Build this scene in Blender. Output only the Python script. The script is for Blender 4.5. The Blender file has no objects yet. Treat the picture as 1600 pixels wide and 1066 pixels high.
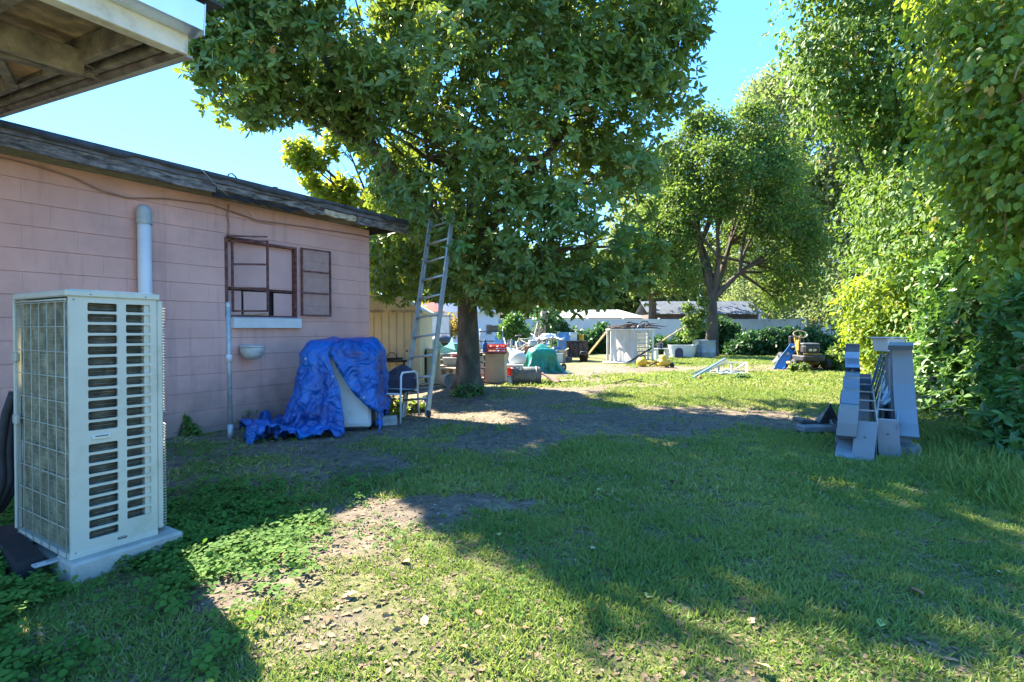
import bpy, math, random
import numpy as np
from mathutils import Vector, Matrix

random.seed(7)
rng = np.random.default_rng(11)
C = bpy.context.scene.collection
sc = bpy.context.scene

# ------------------------------------------------------------------ camera
F = 840.0                      # focal length in pixels of the 1600 px wide photograph
CAMZ = 1.2
PITCH = math.atan(19.0 / F)
cam = bpy.data.cameras.new("camera")
cam.sensor_width = 36.0
cam.lens = F / 1600.0 * 36.0
cam.clip_end = 2000
cam.clip_start = 0.05
camo = bpy.data.objects.new("camera", cam)
camo.location = (0, 0, CAMZ)
camo.rotation_euler = (math.pi / 2 - PITCH, 0, 0)
C.objects.link(camo)
sc.camera = camo

# ------------------------------------------------------------------ light
SUN_EL = math.radians(43)
LIGHT = Vector((0.70, -0.714, 0)).normalized()          # horizontal travel of the light
sdir = Vector((-LIGHT.x * math.cos(SUN_EL), -LIGHT.y * math.cos(SUN_EL), math.sin(SUN_EL)))  # towards the sun
w = bpy.data.worlds.new("World")
sc.world = w
w.use_nodes = True
nt = w.node_tree
sky = nt.nodes.new("ShaderNodeTexSky")
sky.sky_type = 'NISHITA'
sky.sun_disc = False
sky.sun_elevation = SUN_EL
sky.sun_rotation = math.atan2(sdir.x, sdir.y)
sky.air_density = 1.0
sky.dust_density = 0.15
sky.altitude = 2500
sky.ozone_density = 1.0
bg = nt.nodes["Background"]
# the whole sky is compressed by its own brightness, as an exposure-blended photograph does, the same in every direction
bw = nt.nodes.new("ShaderNodeRGBToBW"); nt.links.new(sky.outputs[0], bw.inputs[0])
ma = nt.nodes.new("ShaderNodeMath"); ma.operation = 'MULTIPLY_ADD'; ma.inputs[1].default_value = .9; ma.inputs[2].default_value = 1.0; nt.links.new(bw.outputs[0], ma.inputs[0])
dv = nt.nodes.new("ShaderNodeMath"); dv.operation = 'DIVIDE'; dv.inputs[0].default_value = 1.18; nt.links.new(ma.outputs[0], dv.inputs[1])
hs_ = nt.nodes.new("ShaderNodeHueSaturation"); hs_.inputs["Saturation"].default_value = 1.30; nt.links.new(sky.outputs[0], hs_.inputs["Color"]); nt.links.new(dv.outputs[0], hs_.inputs["Value"])
nt.links.new(hs_.outputs[0], bg.inputs[0])
bg.inputs[1].default_value = 0.15
sl = bpy.data.lights.new("sun", 'SUN')
sl.energy = 2.4
sl.angle = math.radians(0.55)
sl.color = (1.0, 0.91, 0.74)
slo = bpy.data.objects.new("sun", sl)
slo.rotation_euler = sdir.to_track_quat('Z', 'Y').to_euler()
C.objects.link(slo)
sc.view_settings.view_transform = 'Standard'
sc.view_settings.look = 'None'
sc.view_settings.gamma = 1
sc.view_settings.use_curve_mapping = False
sc.view_settings.exposure = 3.7
sc.cycles.max_bounces = 7
sc.cycles.diffuse_bounces = 4
sc.cycles.transmission_bounces = 5
sc.cycles.transparent_max_bounces = 8
sc.cycles.sample_clamp_indirect = 8.0

# ------------------------------------------------------------------ pixel -> place
def ray(px, py):
    u = (px - 800.0) / F; v = (533.0 - py) / F
    c, s = math.cos(PITCH), math.sin(PITCH)
    return Vector((u, c + s * v, -s + c * v))
def G(px, py, z=0.0):
    d = ray(px, py); t = (z - CAMZ) / d.z
    return Vector((d.x * t, d.y * t, z))
def P(px, py, Y):
    d = ray(px, py); t = Y / d.y
    return Vector((d.x * t, Y, CAMZ + d.z * t))

# ------------------------------------------------------------------ noise in numpy
def _hash(ix, iy, s):
    h = (ix.astype(np.int64) * 374761393 + iy.astype(np.int64) * 668265263 + s * 974634777) & 0x7fffffff
    h = ((h ^ (h >> 13)) * 1274126177) & 0x7fffffff
    return ((h ^ (h >> 16)) & 0xffff) / 65535.0
def vnoise(x, y, s=0):
    x = np.asarray(x, float); y = np.asarray(y, float)
    ix = np.floor(x); iy = np.floor(y)
    fx = x - ix; fy = y - iy
    fx = fx * fx * (3 - 2 * fx); fy = fy * fy * (3 - 2 * fy)
    a = _hash(ix, iy, s); b = _hash(ix + 1, iy, s); c = _hash(ix, iy + 1, s); d = _hash(ix + 1, iy + 1, s)
    return (a * (1 - fx) + b * fx) * (1 - fy) + (c * (1 - fx) + d * fx) * fy
def fbm(x, y, s=0, o=4):
    t = 0; a = .5; n = 0
    for k in range(o):
        t = t + a * vnoise(x * 2 ** k + 13.7 * k, y * 2 ** k - 7.1 * k, s + k); n += a; a *= .5
    return t / n

# ------------------------------------------------------------------ tags
def tag(o, label=None, cat=None, group=None, kind=None):
    if label: o["label"] = label
    if cat: o["category"] = cat
    if group: o["group"] = group
    if kind: o["kind"] = kind
    return o
def thing(name, label, cat, loc=(0, 0, 0), rz=0.0, group=None, rot=None):
    o = bpy.data.objects.new(name, None)
    o.empty_display_size = 0.1
    C.objects.link(o)
    o.location = loc
    o.rotation_euler = rot if rot is not None else (0, 0, rz)
    return tag(o, label, cat, group)
def copy_tree(o, parent=None):
    c = o.copy(); C.objects.link(c); c.parent = parent
    for ch in list(o.children): copy_tree(ch, c)
    return c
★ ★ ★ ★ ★
• **What you should do**
Your task is to restate word for word the lines from the top of the data to the line containing "sc.camera = camo", both ends included, with every picture left out.

• **Response**
Build this scene in Blender. Output only the Python script. The script is for Blender 4.5. The Blender file has no objects yet. Treat the picture as 1600 pixels wide and 1066 pixels high.
import bpy, math, random
import numpy as np
from mathutils import Vector, Matrix

random.seed(7)
rng = np.random.default_rng(11)
C = bpy.context.scene.collection
sc = bpy.context.scene

# ------------------------------------------------------------------ camera
F = 840.0                      # focal length in pixels of the 1600 px wide photograph
CAMZ = 1.2
PITCH = math.atan(19.0 / F)
cam = bpy.data.cameras.new("camera")
cam.sensor_width = 36.0
cam.lens = F / 1600.0 * 36.0
cam.clip_end = 2000
cam.clip_start = 0.05
camo = bpy.data.objects.new("camera", cam)
camo.location = (0, 0, CAMZ)
camo.rotation_euler = (math.pi / 2 - PITCH, 0, 0)
C.objects.link(camo)
sc.camera = camo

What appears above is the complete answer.